Alla ricerca di una vera opposizione con l’aiuto di Piero Calamandrei

Dalla Rassegna stampa

Si è sempre ritenuto che la democrazia consistesse in una maggioranza che governa e una minoranza che controlla. Eppure gli scandali dei rimborsi spese sono emersi perché ci sono magistrati, non da opposizioni consiliari che fanno il loro mestiere. In Italia c’è un’opposizione che controlla, da qualche parte?
Roberto Colombo, Milano

Opposizione cercasi, osserva lei facendo riferimento all’ingloriosa pagina degli scandali dei rimborsi spese dei partiti e dopo aver affermato che la democrazia consiste in una maggioranza che governa e una minoranza che controlla. Partiamo da qui, dai fondamentali. Scriveva nel luglio 1948 Piero Calamandrei che «in Parlamento bisogna essere in due, una maggioranza e una opposizione (...). Dove la maggioranza non deve essere un ventricolo pronto a trangugiare l’opposizione (...)». A sua volta «anche l’opposizione, se si vuol che il Parlamento funzioni, non deve mai perdere la fede nella utilità delle discussioni. Se l’opposizione intende l’importanza istituzionale della sua funzione, essa deve sentirsi sempre il centro vivo del Parlamento, la sua forza propulsiva e rinnovatrice, lo stimolo che dà senso di responsabilità e dignità politica alla maggioranza che governa: un governo parlamentare non ha infatti altro titolo di legittimità fuor di quello che gli deriva dal superare giorno per giorno pazientemente i contrasti dell’opposizione, come avviene del volo aereo, che ha bisogno per reggersi della resistenza dell’aria».

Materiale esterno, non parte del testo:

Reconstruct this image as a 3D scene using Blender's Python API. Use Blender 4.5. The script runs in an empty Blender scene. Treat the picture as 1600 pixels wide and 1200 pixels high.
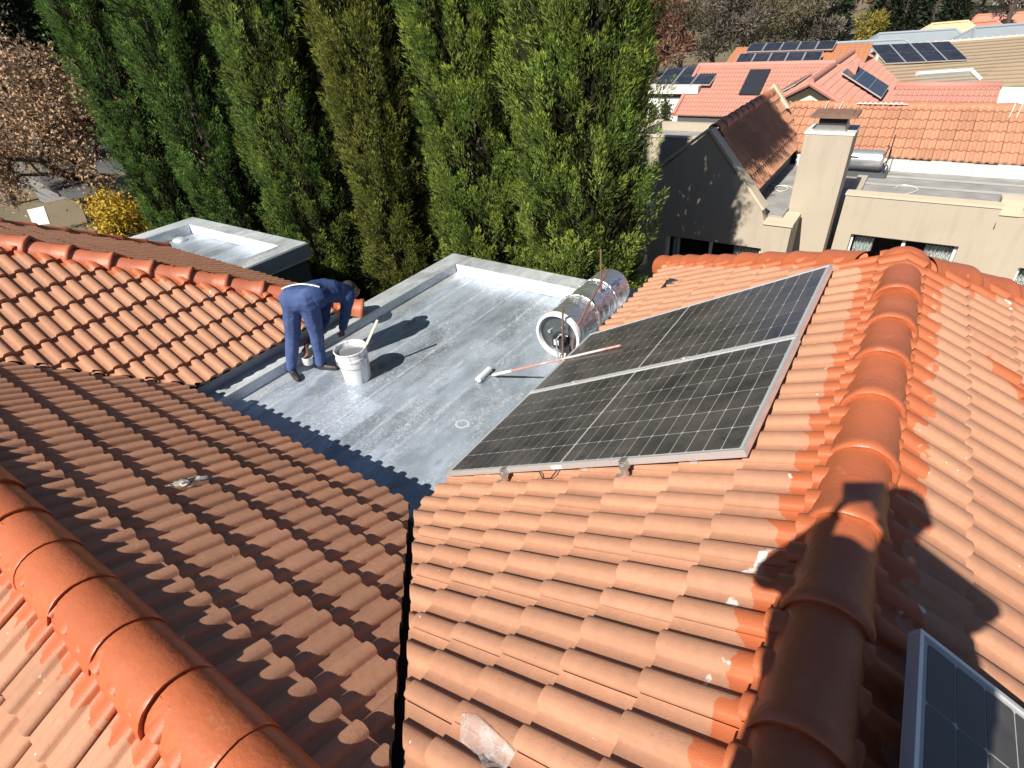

Questo è quello che dovrebbe succedere in Parlamento, attraverso un confronto-scontro che esalti e non mortifichi la democrazia. Il problema è che nei "parlamentini" regionali (nel 1948 non c’erano, sono venuto molti anni dopo) questa traccia virtuosa si è persa e lo stesso Parlamento nazionale è stato a sua volta investito dello scandalo dei rimborsi ai partiti, metodo che è servito ad aggirare il referendum del 1993 con il quale gli italiani avevano sancito l’abrogazione del finanziamento pubblico dei partiti. Su questo fronte (i soldi, partita da 2,7 miliardi in vent’anni) maggioranza e opposizione (entrambe di ogni colore) hanno trovato, purtroppo, solidi e molto interessati punti di contatto. Il silenzio complice sugli scandalosi sprechi di denaro pubblico, va detto, è stato rotto per la prima volta a Roma dai consiglieri regionali dei Radicali, il partito che del resto aveva promosso il referendum del 1993. Ed è la prova che un’opposizione «anche se ridotta a un esiguo drappello di pochi isolati», come scriveva Calamandrei, può fare cose utili e aprire varchi insperati.